For handgun ammo, there is no comparison. Keeping up with my handgun shooting almost isn't possible with a single stage. When I was shooting IPSC farily seriously, between practice, maintaining the guns, and loading on a single stage; all my free time was spoken for. The progressive would have made a huge difference for me. Now I don't have that problem.

September 11, 2003, 12:44 PM
When I set up my first 550, it took me about an hour, maybe a little more. The manual that came with my press, didn't match some of the stuff I was looking at on the press. I called Dillon and they said that over the years some stuff has been modified from the original design, and the manual has never been updated to reflect those changes. The fact that I could call them and have them answer my questions right then was a big help to me.
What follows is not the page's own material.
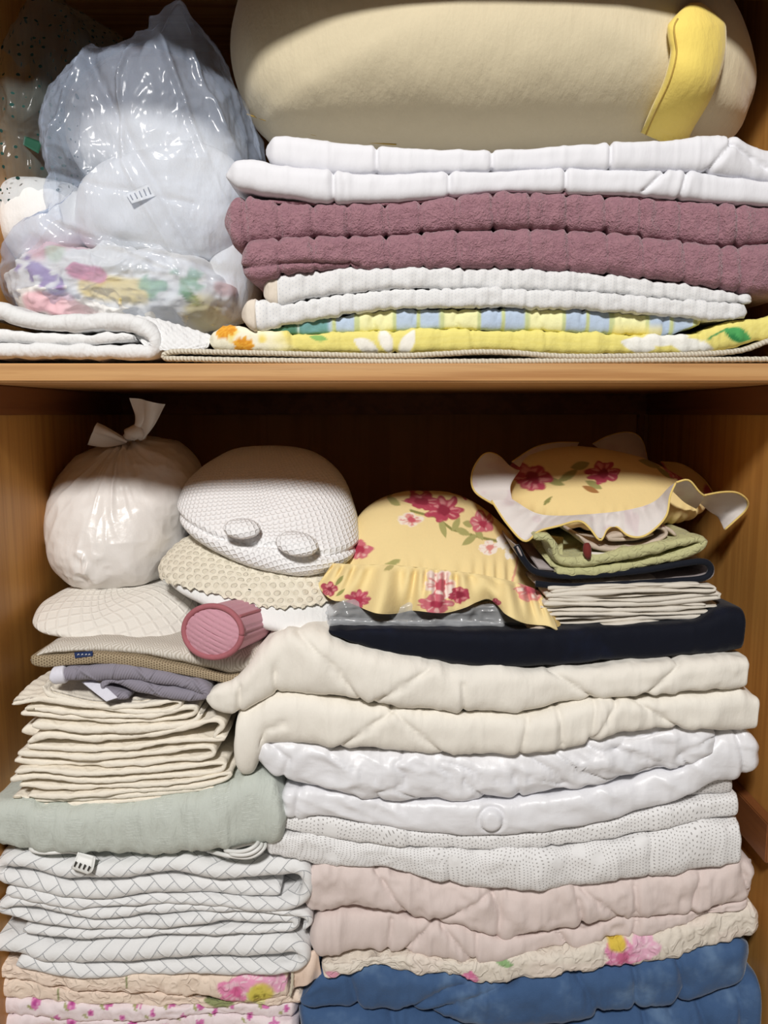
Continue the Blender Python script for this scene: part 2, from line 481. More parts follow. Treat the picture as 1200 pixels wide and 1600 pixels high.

Having a manual, and a video tape showing me how to set up the whole thing was great. The fact that they offer free replacement parts with no questions asked is another big plus. I have visted the Dillon company several times in person. One time I asked a buddy of mine if he wanted me to pick him up anything while I was there. He mentioned a few parts he would like to keep on hand. So at their store I made two seperate orders so I could keep track of his stuff vs. mine. They said, Oh, there is no charge for that stuff. I was kind of embarresed to take it. I told them, this stuff isn't broken, my buddy just wants to keep some spare parts on hand in case they do break. They wouldn't hear of it; the parts are free.
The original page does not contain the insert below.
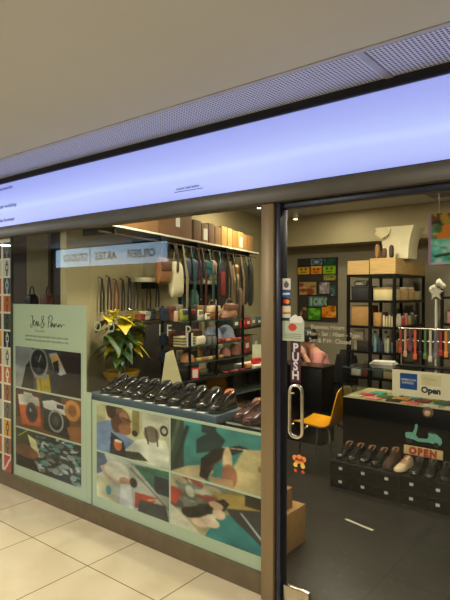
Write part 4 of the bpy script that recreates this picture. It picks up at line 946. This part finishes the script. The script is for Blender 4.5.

I have no axe to grind here with anyone. I have just been very pleased with the product and service offered by Dillon. There are a lot of great companies I have dealt with in this shooting hobby. The service seems to be far superior to other companies I have to deal with for other items such as computers, vehicles, home appliances; whatever. It is very refreshing to have companies that care about their products and your satisfaction with them. I am sorry if this sounds like a paid advertisment for Dillon, but when someone asks for advice and you have had such a positive experience, it is hard not to be enthusiastic.

September 11, 2003, 12:53 PM
Did your buddy ever find out that the parts you "bought" for him were free?

September 11, 2003, 01:01 PM
I couldn't wait to tell him they were free. However, he is a freeloader. He immediately got on the phone and ordered more just because they were free. He is the type of guy that will ruin a good thing for no good reason.